** begin **

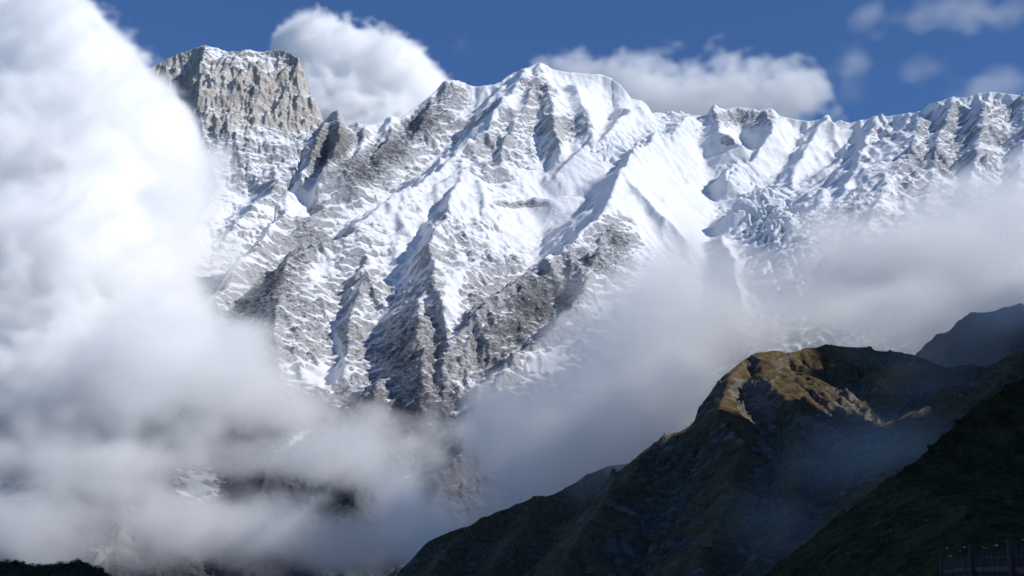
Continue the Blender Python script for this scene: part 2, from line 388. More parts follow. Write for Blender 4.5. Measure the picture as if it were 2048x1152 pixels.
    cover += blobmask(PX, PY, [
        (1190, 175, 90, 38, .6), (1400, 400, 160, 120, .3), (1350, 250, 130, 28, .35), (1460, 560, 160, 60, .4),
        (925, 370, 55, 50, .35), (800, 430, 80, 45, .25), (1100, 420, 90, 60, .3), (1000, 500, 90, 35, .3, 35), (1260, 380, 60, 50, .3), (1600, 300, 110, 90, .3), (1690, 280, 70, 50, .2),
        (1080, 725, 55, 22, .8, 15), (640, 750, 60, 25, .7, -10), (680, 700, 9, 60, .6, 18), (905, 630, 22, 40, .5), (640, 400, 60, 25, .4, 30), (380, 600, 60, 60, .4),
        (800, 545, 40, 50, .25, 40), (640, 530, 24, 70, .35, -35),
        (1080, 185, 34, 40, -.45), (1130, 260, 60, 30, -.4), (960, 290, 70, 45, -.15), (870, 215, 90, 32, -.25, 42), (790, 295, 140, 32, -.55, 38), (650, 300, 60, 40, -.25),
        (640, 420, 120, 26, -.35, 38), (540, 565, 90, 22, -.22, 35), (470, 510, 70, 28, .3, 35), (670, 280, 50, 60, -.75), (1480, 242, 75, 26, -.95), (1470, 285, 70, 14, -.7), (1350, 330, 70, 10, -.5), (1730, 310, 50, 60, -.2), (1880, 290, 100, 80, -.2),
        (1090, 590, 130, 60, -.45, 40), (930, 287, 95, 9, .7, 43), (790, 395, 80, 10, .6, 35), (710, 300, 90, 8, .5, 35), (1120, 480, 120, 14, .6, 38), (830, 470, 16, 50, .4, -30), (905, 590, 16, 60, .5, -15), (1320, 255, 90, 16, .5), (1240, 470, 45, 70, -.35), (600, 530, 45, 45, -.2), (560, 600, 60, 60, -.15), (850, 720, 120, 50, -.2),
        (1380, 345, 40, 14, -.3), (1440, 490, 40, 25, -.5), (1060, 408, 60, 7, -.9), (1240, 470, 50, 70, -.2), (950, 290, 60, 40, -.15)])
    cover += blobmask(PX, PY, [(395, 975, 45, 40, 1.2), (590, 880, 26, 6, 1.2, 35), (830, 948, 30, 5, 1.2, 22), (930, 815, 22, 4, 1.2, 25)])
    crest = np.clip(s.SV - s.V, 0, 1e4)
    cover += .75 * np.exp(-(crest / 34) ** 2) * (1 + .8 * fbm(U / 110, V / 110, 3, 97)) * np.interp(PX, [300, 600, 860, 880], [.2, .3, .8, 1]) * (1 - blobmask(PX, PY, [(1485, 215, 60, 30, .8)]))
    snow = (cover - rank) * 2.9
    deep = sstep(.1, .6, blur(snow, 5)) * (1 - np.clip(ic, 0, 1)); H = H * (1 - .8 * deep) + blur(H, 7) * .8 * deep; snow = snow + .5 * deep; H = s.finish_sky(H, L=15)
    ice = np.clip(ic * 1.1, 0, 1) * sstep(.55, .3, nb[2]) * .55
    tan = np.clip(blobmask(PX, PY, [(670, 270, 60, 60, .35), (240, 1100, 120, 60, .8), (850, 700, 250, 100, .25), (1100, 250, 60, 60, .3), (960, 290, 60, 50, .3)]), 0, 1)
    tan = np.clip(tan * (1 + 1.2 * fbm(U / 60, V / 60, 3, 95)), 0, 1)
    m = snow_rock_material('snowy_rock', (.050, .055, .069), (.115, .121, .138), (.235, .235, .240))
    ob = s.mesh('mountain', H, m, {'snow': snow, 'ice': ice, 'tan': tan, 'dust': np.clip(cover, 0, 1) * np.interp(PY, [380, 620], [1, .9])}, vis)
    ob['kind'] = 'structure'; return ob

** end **
** begin **

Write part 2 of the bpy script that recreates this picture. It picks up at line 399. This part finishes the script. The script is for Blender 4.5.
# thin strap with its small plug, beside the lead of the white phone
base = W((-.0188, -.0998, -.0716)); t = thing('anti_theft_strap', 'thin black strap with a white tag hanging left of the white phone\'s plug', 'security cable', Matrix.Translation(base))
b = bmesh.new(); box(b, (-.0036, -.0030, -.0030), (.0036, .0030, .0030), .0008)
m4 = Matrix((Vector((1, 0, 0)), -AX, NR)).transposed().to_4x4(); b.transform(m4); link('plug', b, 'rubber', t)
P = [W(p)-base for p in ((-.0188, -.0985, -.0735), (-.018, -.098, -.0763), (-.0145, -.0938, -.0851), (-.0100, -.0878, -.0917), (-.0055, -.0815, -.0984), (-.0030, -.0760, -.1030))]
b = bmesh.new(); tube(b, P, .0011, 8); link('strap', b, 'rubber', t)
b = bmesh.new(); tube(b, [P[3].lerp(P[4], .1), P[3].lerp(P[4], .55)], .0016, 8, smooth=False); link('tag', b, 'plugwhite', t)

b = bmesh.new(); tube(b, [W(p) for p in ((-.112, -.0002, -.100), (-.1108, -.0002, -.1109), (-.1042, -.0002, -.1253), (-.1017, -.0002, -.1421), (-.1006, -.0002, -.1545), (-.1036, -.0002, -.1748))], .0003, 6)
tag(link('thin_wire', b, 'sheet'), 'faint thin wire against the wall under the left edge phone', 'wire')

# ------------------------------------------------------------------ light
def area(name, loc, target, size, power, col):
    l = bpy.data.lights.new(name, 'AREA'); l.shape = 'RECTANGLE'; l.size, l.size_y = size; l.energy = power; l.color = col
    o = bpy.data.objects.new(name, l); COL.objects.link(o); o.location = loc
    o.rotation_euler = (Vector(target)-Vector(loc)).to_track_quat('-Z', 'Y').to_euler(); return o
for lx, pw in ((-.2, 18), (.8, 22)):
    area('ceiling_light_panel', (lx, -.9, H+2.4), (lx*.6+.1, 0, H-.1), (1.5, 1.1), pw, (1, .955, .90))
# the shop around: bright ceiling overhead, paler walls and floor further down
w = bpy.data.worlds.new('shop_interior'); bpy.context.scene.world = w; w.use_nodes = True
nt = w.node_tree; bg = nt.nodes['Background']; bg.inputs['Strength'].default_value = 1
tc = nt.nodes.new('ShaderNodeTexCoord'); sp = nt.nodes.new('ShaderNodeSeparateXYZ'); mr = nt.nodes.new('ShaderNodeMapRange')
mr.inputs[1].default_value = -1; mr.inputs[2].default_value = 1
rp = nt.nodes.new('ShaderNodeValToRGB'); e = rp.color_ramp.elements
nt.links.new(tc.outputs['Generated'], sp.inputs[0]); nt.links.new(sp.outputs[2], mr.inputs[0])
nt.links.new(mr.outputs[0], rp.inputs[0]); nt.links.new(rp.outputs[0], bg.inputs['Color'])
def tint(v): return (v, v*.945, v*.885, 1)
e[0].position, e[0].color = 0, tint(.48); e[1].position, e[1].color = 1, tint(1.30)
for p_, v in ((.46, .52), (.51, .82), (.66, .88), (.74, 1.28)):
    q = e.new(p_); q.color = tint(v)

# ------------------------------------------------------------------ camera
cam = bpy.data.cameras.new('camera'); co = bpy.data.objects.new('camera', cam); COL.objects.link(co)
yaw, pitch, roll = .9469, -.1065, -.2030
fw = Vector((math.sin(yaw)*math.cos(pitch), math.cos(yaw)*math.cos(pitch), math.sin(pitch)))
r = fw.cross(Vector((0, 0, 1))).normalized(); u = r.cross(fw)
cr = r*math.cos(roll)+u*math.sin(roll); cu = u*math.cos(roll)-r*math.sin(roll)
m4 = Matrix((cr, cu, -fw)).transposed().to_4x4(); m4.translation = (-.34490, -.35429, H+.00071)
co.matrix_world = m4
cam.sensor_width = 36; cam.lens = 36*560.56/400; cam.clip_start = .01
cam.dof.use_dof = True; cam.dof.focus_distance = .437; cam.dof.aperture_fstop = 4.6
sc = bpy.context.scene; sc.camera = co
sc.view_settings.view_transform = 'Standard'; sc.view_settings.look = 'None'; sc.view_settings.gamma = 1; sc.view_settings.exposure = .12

** end **

- _Exercise prompt_:
Begin at the line that has "Write part 2", stop after the line that has "tag(link('thin_wire', b, 'sheet'), 'faint", and repeat exactly those lines, nothing more.

- _Reply_:
Write part 2 of the bpy script that recreates this picture. It picks up at line 399. This part finishes the script. The script is for Blender 4.5.
# thin strap with its small plug, beside the lead of the white phone
base = W((-.0188, -.0998, -.0716)); t = thing('anti_theft_strap', 'thin black strap with a white tag hanging left of the white phone\'s plug', 'security cable', Matrix.Translation(base))
b = bmesh.new(); box(b, (-.0036, -.0030, -.0030), (.0036, .0030, .0030), .0008)
m4 = Matrix((Vector((1, 0, 0)), -AX, NR)).transposed().to_4x4(); b.transform(m4); link('plug', b, 'rubber', t)
P = [W(p)-base for p in ((-.0188, -.0985, -.0735), (-.018, -.098, -.0763), (-.0145, -.0938, -.0851), (-.0100, -.0878, -.0917), (-.0055, -.0815, -.0984), (-.0030, -.0760, -.1030))]
b = bmesh.new(); tube(b, P, .0011, 8); link('strap', b, 'rubber', t)
b = bmesh.new(); tube(b, [P[3].lerp(P[4], .1), P[3].lerp(P[4], .55)], .0016, 8, smooth=False); link('tag', b, 'plugwhite', t)

b = bmesh.new(); tube(b, [W(p) for p in ((-.112, -.0002, -.100), (-.1108, -.0002, -.1109), (-.1042, -.0002, -.1253), (-.1017, -.0002, -.1421), (-.1006, -.0002, -.1545), (-.1036, -.0002, -.1748))], .0003, 6)
tag(link('thin_wire', b, 'sheet'), 'faint thin wire against the wall under the left edge phone', 'wire')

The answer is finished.